* Set exercise
In the entries below, the lines from the one with "What Blender Python" through the one with "scene.camera = cam" are to be copied exactly; both ends count.

* Stored data
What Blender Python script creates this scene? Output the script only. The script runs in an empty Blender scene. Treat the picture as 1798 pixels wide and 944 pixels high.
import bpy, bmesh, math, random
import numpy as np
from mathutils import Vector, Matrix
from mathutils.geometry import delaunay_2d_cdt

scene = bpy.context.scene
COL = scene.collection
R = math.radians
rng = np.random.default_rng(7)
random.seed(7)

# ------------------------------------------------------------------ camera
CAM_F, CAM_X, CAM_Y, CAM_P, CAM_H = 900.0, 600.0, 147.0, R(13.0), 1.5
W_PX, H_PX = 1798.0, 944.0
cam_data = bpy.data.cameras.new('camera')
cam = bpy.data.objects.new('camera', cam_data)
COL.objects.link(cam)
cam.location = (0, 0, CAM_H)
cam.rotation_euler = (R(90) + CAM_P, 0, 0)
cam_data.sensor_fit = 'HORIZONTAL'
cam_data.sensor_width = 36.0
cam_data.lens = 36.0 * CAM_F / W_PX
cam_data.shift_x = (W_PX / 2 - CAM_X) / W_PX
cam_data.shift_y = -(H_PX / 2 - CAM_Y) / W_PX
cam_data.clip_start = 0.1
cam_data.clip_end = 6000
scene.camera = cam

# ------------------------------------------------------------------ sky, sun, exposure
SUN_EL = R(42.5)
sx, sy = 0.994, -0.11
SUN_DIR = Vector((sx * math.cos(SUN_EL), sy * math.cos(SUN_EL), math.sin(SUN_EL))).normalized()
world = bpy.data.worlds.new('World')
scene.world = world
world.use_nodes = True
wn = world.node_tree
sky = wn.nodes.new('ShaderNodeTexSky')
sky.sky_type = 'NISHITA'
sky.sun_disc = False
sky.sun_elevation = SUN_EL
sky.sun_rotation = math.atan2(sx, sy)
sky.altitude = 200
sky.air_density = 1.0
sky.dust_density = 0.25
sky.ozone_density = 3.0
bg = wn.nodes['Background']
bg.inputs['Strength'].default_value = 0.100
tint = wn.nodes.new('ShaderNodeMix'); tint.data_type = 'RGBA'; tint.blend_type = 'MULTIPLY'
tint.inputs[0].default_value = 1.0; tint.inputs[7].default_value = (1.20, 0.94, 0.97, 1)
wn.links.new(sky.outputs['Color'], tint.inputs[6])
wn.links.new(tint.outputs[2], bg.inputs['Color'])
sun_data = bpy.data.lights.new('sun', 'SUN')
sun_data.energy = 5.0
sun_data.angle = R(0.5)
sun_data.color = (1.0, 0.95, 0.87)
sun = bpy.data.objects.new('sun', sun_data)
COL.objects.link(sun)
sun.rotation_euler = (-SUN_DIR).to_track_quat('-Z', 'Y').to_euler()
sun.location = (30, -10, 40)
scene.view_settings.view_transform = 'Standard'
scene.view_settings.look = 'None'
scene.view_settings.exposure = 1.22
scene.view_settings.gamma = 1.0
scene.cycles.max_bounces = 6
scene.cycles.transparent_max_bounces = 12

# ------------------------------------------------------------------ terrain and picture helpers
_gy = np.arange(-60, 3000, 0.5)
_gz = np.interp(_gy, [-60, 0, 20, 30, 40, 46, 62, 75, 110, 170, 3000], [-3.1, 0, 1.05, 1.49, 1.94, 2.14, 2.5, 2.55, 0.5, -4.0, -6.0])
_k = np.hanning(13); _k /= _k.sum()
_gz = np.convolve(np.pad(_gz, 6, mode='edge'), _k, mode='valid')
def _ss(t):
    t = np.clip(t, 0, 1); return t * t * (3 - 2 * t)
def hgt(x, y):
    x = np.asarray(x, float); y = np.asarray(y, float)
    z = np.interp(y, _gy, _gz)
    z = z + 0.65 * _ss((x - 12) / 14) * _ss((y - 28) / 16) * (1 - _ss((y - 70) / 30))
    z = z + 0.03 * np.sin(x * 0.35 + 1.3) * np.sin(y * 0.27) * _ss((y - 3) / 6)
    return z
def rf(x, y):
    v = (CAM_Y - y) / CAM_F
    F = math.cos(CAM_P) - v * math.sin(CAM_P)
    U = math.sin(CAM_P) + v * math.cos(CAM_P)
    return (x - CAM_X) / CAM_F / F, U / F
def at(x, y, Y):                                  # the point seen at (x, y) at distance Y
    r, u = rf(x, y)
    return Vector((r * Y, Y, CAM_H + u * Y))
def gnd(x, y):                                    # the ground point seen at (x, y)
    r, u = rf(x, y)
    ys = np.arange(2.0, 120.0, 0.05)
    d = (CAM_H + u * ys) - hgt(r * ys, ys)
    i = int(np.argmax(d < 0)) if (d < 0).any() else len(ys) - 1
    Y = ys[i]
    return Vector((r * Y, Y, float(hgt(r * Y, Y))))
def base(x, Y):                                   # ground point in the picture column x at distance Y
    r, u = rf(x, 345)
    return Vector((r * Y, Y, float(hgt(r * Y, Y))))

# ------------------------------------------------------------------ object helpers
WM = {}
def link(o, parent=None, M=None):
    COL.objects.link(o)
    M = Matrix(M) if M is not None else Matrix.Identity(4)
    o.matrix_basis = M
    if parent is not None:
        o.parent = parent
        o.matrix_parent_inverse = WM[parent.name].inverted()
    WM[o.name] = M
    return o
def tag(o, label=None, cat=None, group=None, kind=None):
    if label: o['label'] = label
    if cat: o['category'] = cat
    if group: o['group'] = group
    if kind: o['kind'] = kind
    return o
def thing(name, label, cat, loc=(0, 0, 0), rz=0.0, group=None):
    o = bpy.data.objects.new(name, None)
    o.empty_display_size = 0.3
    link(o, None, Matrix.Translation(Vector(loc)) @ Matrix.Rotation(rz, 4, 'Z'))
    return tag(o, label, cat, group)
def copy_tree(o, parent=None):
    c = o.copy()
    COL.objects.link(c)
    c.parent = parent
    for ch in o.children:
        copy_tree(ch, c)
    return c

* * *

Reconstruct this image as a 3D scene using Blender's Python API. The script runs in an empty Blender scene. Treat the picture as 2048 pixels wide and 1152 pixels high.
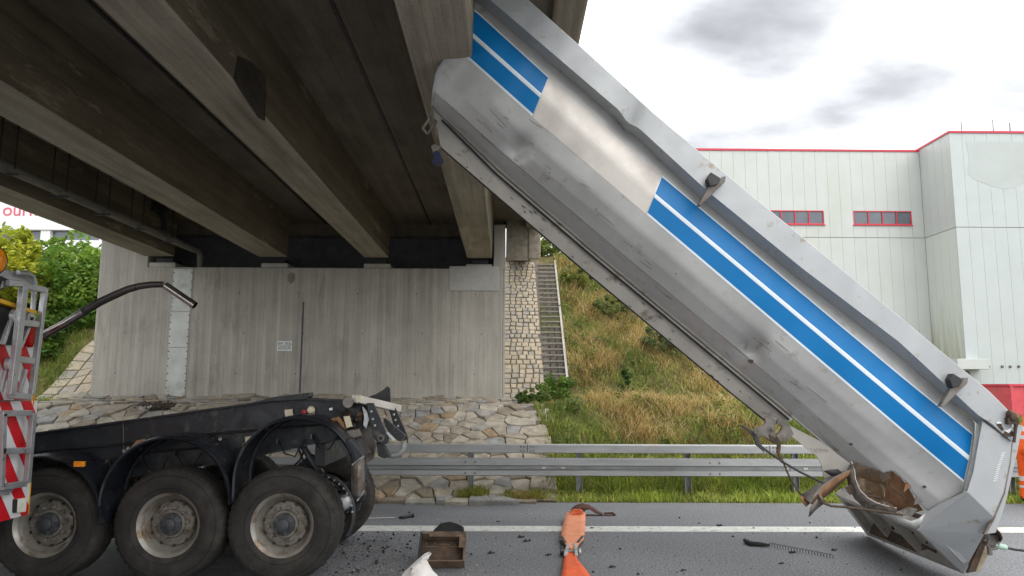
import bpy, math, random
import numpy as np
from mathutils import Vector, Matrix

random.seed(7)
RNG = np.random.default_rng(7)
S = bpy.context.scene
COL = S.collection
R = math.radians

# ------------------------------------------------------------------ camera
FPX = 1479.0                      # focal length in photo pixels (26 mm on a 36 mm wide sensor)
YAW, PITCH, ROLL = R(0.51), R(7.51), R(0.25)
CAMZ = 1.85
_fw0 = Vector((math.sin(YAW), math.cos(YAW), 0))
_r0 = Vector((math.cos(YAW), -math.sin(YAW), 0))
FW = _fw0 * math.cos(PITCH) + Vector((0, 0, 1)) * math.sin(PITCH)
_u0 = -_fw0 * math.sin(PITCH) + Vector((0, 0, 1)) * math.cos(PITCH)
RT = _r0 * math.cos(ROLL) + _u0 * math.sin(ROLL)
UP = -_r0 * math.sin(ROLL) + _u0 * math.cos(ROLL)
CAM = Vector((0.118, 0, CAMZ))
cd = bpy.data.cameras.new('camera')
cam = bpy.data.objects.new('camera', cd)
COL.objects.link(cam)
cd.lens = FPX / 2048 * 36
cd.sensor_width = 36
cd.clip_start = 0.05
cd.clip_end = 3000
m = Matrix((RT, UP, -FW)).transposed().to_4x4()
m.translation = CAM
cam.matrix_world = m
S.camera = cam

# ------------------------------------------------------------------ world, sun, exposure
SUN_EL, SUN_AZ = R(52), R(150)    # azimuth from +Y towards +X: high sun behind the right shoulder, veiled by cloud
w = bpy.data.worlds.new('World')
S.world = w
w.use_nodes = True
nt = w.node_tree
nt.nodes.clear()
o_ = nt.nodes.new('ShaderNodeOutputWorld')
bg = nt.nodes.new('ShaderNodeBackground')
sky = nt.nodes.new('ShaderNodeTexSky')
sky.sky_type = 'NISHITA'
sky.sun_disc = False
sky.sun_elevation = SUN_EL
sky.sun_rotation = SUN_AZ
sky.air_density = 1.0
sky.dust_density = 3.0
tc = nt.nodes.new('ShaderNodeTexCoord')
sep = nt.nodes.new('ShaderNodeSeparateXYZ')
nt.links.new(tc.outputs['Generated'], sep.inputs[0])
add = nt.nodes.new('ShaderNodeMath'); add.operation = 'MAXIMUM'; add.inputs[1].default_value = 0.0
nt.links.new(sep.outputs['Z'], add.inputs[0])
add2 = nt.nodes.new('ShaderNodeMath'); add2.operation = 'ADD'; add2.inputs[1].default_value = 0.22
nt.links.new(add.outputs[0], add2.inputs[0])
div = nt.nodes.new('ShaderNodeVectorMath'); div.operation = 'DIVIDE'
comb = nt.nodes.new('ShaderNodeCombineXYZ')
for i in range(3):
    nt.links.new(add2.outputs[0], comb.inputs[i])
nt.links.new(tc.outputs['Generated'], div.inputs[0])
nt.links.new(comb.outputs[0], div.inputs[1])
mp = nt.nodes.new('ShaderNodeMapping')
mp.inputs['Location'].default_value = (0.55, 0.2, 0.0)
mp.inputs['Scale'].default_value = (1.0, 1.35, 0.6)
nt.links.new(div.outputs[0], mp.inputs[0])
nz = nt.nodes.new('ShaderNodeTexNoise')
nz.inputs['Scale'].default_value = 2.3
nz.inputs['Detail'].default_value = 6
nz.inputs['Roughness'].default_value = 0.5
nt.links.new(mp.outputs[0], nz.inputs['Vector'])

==

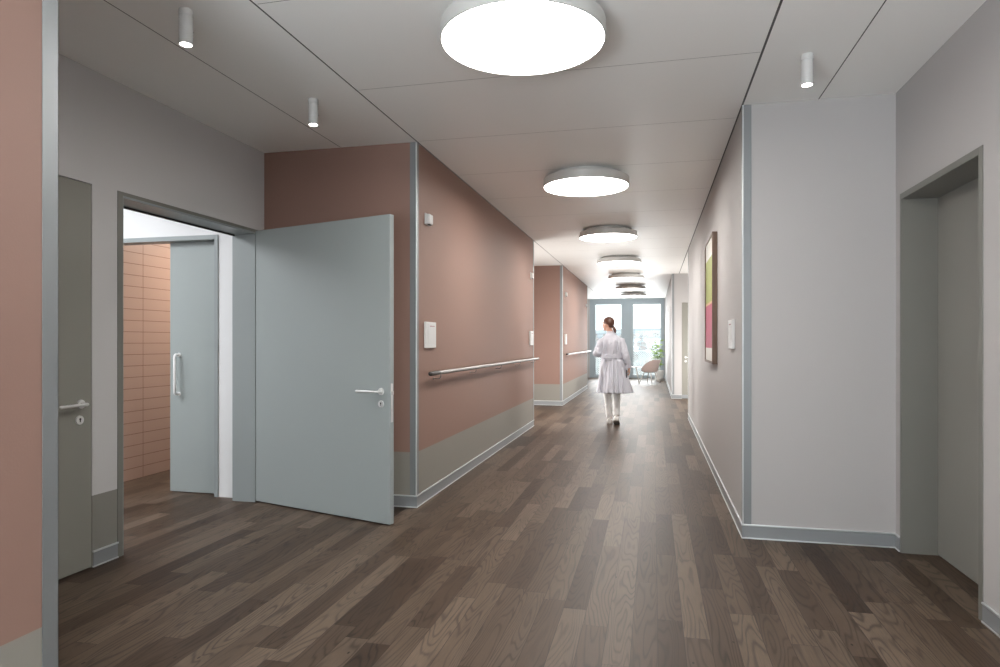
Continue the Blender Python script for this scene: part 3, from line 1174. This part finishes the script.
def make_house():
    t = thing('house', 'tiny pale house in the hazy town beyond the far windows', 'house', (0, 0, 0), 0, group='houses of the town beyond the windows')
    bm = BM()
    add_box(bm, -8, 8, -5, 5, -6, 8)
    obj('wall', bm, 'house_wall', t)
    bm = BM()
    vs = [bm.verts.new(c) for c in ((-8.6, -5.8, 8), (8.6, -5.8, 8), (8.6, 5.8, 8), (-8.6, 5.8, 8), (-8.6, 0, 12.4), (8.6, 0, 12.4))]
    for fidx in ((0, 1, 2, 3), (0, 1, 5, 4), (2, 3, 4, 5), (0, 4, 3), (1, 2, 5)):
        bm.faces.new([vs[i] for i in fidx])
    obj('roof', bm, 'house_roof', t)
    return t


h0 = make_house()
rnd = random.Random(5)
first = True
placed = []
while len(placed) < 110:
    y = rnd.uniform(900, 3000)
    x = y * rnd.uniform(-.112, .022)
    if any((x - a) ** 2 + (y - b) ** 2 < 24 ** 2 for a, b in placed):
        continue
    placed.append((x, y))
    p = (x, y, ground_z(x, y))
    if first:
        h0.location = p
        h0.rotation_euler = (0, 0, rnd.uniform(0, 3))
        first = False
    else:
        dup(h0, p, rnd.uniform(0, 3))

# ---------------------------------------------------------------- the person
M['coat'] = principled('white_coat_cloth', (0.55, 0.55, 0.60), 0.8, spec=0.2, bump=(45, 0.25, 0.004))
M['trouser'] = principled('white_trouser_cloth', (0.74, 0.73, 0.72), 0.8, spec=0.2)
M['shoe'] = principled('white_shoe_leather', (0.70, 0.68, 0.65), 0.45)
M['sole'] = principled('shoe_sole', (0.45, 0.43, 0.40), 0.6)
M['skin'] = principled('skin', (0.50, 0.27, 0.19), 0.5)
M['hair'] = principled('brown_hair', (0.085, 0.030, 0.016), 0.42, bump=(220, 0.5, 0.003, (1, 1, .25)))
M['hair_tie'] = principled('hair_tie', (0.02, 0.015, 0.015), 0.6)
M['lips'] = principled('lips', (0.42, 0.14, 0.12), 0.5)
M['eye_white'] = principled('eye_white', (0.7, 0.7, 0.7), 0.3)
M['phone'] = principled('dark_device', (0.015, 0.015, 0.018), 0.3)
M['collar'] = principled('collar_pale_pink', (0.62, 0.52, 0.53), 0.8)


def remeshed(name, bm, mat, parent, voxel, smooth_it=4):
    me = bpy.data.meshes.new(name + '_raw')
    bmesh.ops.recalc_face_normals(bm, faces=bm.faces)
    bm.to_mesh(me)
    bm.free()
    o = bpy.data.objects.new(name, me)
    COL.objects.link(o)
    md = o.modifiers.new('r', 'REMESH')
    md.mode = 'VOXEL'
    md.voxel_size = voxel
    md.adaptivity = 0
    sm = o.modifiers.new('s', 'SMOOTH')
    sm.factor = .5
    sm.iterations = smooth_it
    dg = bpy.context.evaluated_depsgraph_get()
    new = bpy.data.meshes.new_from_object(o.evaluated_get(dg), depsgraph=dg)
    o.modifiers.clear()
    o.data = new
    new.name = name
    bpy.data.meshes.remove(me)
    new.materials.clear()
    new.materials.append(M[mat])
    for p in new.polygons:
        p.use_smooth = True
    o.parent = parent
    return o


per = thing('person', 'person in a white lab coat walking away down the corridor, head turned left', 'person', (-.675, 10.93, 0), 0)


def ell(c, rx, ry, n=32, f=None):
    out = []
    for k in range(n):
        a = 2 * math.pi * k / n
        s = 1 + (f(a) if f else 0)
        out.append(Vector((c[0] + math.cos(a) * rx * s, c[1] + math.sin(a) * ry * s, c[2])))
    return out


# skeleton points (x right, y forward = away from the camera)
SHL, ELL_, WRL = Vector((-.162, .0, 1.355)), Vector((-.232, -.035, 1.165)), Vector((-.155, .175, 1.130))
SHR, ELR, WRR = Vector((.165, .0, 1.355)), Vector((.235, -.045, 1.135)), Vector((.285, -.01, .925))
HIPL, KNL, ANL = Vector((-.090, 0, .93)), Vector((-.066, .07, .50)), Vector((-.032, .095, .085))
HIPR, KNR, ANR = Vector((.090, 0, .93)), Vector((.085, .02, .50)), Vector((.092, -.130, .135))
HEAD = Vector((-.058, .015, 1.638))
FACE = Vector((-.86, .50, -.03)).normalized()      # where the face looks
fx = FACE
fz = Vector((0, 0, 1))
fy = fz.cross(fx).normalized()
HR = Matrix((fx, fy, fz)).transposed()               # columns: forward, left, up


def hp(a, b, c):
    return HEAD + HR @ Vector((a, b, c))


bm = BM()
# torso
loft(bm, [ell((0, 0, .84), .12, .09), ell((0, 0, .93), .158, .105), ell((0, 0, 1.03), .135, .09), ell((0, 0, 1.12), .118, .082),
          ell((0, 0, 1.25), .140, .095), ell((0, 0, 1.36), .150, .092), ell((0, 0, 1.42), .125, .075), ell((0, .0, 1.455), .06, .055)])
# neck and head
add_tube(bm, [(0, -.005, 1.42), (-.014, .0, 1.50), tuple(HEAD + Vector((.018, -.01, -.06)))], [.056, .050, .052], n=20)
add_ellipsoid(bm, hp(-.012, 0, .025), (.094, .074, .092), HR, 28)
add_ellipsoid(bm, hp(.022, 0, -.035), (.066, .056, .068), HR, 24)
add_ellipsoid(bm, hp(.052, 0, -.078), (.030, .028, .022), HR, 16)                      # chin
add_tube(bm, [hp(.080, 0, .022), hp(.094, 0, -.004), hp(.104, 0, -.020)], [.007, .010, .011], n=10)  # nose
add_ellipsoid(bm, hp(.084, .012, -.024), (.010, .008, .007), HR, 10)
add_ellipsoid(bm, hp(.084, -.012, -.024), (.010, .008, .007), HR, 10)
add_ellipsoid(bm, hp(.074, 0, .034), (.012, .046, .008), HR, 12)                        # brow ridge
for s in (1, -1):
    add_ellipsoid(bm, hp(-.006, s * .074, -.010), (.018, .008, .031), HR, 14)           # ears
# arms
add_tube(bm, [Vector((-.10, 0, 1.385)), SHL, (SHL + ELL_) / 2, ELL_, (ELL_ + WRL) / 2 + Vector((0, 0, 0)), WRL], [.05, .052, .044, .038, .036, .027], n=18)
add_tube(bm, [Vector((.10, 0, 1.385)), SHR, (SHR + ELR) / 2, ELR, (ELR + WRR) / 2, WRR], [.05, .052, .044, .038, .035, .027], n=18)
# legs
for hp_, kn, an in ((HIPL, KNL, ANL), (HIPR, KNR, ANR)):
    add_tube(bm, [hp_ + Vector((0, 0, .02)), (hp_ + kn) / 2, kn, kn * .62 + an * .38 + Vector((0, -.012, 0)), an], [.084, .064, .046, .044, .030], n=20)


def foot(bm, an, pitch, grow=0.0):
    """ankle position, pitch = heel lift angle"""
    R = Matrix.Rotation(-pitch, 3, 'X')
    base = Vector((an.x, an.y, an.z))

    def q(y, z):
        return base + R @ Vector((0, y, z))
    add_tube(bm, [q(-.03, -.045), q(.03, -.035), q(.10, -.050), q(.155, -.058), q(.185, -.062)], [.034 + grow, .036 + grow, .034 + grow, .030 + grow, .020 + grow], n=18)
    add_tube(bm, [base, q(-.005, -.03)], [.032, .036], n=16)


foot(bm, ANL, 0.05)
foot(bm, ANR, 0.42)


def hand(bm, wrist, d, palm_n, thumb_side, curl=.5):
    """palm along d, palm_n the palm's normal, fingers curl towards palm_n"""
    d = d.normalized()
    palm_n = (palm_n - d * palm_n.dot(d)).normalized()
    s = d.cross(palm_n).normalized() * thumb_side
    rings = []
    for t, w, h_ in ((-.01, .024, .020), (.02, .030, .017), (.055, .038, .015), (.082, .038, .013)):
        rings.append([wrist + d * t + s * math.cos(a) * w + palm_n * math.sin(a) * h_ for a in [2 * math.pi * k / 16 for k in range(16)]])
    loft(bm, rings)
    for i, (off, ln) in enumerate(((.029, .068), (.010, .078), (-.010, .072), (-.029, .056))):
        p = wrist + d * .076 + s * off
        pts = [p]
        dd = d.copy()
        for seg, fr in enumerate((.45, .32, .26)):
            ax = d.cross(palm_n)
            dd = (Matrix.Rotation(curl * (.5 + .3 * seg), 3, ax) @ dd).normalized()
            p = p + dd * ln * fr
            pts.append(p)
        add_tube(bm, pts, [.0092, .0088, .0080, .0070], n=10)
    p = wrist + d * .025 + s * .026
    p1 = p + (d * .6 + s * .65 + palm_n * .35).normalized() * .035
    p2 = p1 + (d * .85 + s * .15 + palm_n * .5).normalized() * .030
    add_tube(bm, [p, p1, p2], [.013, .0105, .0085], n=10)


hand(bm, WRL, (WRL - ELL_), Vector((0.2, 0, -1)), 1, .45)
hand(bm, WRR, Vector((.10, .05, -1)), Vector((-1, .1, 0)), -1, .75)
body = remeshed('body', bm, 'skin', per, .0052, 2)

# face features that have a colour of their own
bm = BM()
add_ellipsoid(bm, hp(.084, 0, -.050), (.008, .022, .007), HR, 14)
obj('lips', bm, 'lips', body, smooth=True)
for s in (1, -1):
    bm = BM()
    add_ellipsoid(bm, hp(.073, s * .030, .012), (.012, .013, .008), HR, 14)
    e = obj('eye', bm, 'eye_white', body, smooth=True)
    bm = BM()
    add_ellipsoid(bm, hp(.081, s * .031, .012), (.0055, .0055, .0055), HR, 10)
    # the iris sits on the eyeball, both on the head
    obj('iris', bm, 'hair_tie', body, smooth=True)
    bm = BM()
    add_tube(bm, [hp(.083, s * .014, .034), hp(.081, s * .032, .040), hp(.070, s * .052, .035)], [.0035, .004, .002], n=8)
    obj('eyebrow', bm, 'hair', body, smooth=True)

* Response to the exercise
What Blender Python script creates this scene? Output the script only. The script runs in an empty Blender scene. Treat the picture as 1798 pixels wide and 944 pixels high.
import bpy, bmesh, math, random
import numpy as np
from mathutils import Vector, Matrix
from mathutils.geometry import delaunay_2d_cdt

scene = bpy.context.scene
COL = scene.collection
R = math.radians
rng = np.random.default_rng(7)
random.seed(7)

# ------------------------------------------------------------------ camera
CAM_F, CAM_X, CAM_Y, CAM_P, CAM_H = 900.0, 600.0, 147.0, R(13.0), 1.5
W_PX, H_PX = 1798.0, 944.0
cam_data = bpy.data.cameras.new('camera')
cam = bpy.data.objects.new('camera', cam_data)
COL.objects.link(cam)
cam.location = (0, 0, CAM_H)
cam.rotation_euler = (R(90) + CAM_P, 0, 0)
cam_data.sensor_fit = 'HORIZONTAL'
cam_data.sensor_width = 36.0
cam_data.lens = 36.0 * CAM_F / W_PX
cam_data.shift_x = (W_PX / 2 - CAM_X) / W_PX
cam_data.shift_y = -(H_PX / 2 - CAM_Y) / W_PX
cam_data.clip_start = 0.1
cam_data.clip_end = 6000
scene.camera = cam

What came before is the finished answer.